The courts were not meant to be the all-powerful entity they have morphed into, but as long as the courts have assumed that role, we ought to be able to use them to protect our rights as citizens. A number of organizations have figured this out.

Yesterday the Daily Caller reported that the American Civil Liberties Union (ACLU) and the New York Civil Liberties Union (NYCLU) have filed a lawsuit against the government calling for the end of the NSA domestic phone surveillance program. The lawsuit, ACLU v Clapper, argues that the surveillance program is a violation of the U.S. Constitution and exceeds the Patriot Act.

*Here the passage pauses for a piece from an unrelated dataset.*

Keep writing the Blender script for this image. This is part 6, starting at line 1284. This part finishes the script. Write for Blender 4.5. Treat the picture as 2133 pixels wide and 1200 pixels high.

The article states that both the ACLU and NYCLU were customers of Verizon Business Network Services, which had been required to hand over on an ‘ongoing, daily basis’ domestic phone records by a routinely renewed order from the Foreign Intelligence Surveillance Court.

The article reports:

A class action suit already in place against the U.S. government for the NSA’s routine collection is expected to be amended Wednesday to include the Internet companies alleged to have partnered with the NSA regarding a secret Internet surveillance program, reported U.S. News & World Report.

The accused Internet companies — AOL, Apple, Facebook, Google, Microsoft, PalTalk, Skype, Yahoo! and YouTube — have all denied any knowledge or  the program.

I don’t have a problem with monitoring calls from and to Americans from out of the country, but it does seem a bit much to put all Americans under telephone surveillance.